Reproduce each of the lines word for word.

• • • •

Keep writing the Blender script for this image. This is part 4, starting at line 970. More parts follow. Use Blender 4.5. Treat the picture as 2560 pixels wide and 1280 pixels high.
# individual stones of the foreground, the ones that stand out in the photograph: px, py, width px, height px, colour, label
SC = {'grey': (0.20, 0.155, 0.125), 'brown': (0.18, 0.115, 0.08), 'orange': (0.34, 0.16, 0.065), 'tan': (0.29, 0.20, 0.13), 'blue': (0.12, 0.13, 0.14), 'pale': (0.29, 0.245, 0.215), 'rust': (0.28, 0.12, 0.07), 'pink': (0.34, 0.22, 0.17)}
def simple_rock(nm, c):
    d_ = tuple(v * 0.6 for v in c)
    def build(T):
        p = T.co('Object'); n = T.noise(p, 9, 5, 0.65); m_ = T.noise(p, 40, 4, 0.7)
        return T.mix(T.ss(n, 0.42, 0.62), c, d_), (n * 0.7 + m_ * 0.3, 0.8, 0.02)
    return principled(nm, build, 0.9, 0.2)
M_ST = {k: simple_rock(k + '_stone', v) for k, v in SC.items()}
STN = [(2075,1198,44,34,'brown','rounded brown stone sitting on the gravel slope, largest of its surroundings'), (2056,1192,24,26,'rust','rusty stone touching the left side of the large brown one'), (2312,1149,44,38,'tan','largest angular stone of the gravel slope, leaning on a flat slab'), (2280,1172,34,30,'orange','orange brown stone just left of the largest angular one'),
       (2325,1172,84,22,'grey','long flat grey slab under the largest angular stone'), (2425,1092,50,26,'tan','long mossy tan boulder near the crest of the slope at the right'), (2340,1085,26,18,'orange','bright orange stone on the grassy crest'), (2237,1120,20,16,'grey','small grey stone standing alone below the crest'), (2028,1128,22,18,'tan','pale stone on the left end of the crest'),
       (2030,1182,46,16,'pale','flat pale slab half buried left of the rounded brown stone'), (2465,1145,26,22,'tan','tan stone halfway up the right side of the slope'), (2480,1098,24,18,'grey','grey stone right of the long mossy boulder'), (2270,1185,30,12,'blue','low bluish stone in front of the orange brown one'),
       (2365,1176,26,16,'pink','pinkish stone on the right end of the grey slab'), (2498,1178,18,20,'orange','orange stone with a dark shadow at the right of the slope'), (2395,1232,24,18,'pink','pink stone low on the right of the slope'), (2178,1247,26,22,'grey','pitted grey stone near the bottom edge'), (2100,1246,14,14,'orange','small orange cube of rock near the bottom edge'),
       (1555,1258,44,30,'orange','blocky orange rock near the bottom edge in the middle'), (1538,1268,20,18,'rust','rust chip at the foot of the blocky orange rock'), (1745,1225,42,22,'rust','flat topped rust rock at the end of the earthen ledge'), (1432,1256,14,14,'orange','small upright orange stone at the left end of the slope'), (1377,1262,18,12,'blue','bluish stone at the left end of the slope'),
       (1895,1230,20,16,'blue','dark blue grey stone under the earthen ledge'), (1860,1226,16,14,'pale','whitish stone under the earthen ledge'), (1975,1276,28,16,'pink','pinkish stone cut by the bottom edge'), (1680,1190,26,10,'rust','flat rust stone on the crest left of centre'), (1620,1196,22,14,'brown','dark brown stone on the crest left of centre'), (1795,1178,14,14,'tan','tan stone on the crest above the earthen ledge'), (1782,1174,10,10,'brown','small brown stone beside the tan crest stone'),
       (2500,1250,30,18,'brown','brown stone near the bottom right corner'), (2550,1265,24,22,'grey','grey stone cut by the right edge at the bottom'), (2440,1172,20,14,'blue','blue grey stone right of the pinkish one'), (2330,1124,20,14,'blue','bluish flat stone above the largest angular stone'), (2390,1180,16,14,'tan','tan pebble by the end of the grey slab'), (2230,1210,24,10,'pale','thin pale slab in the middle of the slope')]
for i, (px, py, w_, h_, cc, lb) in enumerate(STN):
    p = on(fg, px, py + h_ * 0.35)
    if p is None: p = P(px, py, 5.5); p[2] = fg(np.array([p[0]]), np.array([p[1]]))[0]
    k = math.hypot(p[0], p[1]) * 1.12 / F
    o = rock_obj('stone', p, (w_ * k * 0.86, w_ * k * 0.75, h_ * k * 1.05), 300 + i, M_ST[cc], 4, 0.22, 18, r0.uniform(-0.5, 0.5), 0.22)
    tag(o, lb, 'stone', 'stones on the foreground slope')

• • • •

◆ EXERCISE SOLUTION ◆
Keep writing the Blender script for this image. This is part 4, starting at line 970. More parts follow. Use Blender 4.5. Treat the picture as 2560 pixels wide and 1280 pixels high.
# individual stones of the foreground, the ones that stand out in the photograph: px, py, width px, height px, colour, label
SC = {'grey': (0.20, 0.155, 0.125), 'brown': (0.18, 0.115, 0.08), 'orange': (0.34, 0.16, 0.065), 'tan': (0.29, 0.20, 0.13), 'blue': (0.12, 0.13, 0.14), 'pale': (0.29, 0.245, 0.215), 'rust': (0.28, 0.12, 0.07), 'pink': (0.34, 0.22, 0.17)}
def simple_rock(nm, c):
    d_ = tuple(v * 0.6 for v in c)
    def build(T):
        p = T.co('Object'); n = T.noise(p, 9, 5, 0.65); m_ = T.noise(p, 40, 4, 0.7)
        return T.mix(T.ss(n, 0.42, 0.62), c, d_), (n * 0.7 + m_ * 0.3, 0.8, 0.02)
    return principled(nm, build, 0.9, 0.2)
M_ST = {k: simple_rock(k + '_stone', v) for k, v in SC.items()}
STN = [(2075,1198,44,34,'brown','rounded brown stone sitting on the gravel slope, largest of its surroundings'), (2056,1192,24,26,'rust','rusty stone touching the left side of the large brown one'), (2312,1149,44,38,'tan','largest angular stone of the gravel slope, leaning on a flat slab'), (2280,1172,34,30,'orange','orange brown stone just left of the largest angular one'),
       (2325,1172,84,22,'grey','long flat grey slab under the largest angular stone'), (2425,1092,50,26,'tan','long mossy tan boulder near the crest of the slope at the right'), (2340,1085,26,18,'orange','bright orange stone on the grassy crest'), (2237,1120,20,16,'grey','small grey stone standing alone below the crest'), (2028,1128,22,18,'tan','pale stone on the left end of the crest'),
       (2030,1182,46,16,'pale','flat pale slab half buried left of the rounded brown stone'), (2465,1145,26,22,'tan','tan stone halfway up the right side of the slope'), (2480,1098,24,18,'grey','grey stone right of the long mossy boulder'), (2270,1185,30,12,'blue','low bluish stone in front of the orange brown one'),
       (2365,1176,26,16,'pink','pinkish stone on the right end of the grey slab'), (2498,1178,18,20,'orange','orange stone with a dark shadow at the right of the slope'), (2395,1232,24,18,'pink','pink stone low on the right of the slope'), (2178,1247,26,22,'grey','pitted grey stone near the bottom edge'), (2100,1246,14,14,'orange','small orange cube of rock near the bottom edge'),
       (1555,1258,44,30,'orange','blocky orange rock near the bottom edge in the middle'), (1538,1268,20,18,'rust','rust chip at the foot of the blocky orange rock'), (1745,1225,42,22,'rust','flat topped rust rock at the end of the earthen ledge'), (1432,1256,14,14,'orange','small upright orange stone at the left end of the slope'), (1377,1262,18,12,'blue','bluish stone at the left end of the slope'),
       (1895,1230,20,16,'blue','dark blue grey stone under the earthen ledge'), (1860,1226,16,14,'pale','whitish stone under the earthen ledge'), (1975,1276,28,16,'pink','pinkish stone cut by the bottom edge'), (1680,1190,26,10,'rust','flat rust stone on the crest left of centre'), (1620,1196,22,14,'brown','dark brown stone on the crest left of centre'), (1795,1178,14,14,'tan','tan stone on the crest above the earthen ledge'), (1782,1174,10,10,'brown','small brown stone beside the tan crest stone'),
       (2500,1250,30,18,'brown','brown stone near the bottom right corner'), (2550,1265,24,22,'grey','grey stone cut by the right edge at the bottom'), (2440,1172,20,14,'blue','blue grey stone right of the pinkish one'), (2330,1124,20,14,'blue','bluish flat stone above the largest angular stone'), (2390,1180,16,14,'tan','tan pebble by the end of the grey slab'), (2230,1210,24,10,'pale','thin pale slab in the middle of the slope')]
for i, (px, py, w_, h_, cc, lb) in enumerate(STN):
    p = on(fg, px, py + h_ * 0.35)
    if p is None: p = P(px, py, 5.5); p[2] = fg(np.array([p[0]]), np.array([p[1]]))[0]
    k = math.hypot(p[0], p[1]) * 1.12 / F
    o = rock_obj('stone', p, (w_ * k * 0.86, w_ * k * 0.75, h_ * k * 1.05), 300 + i, M_ST[cc], 4, 0.22, 18, r0.uniform(-0.5, 0.5), 0.22)
    tag(o, lb, 'stone', 'stones on the foreground slope')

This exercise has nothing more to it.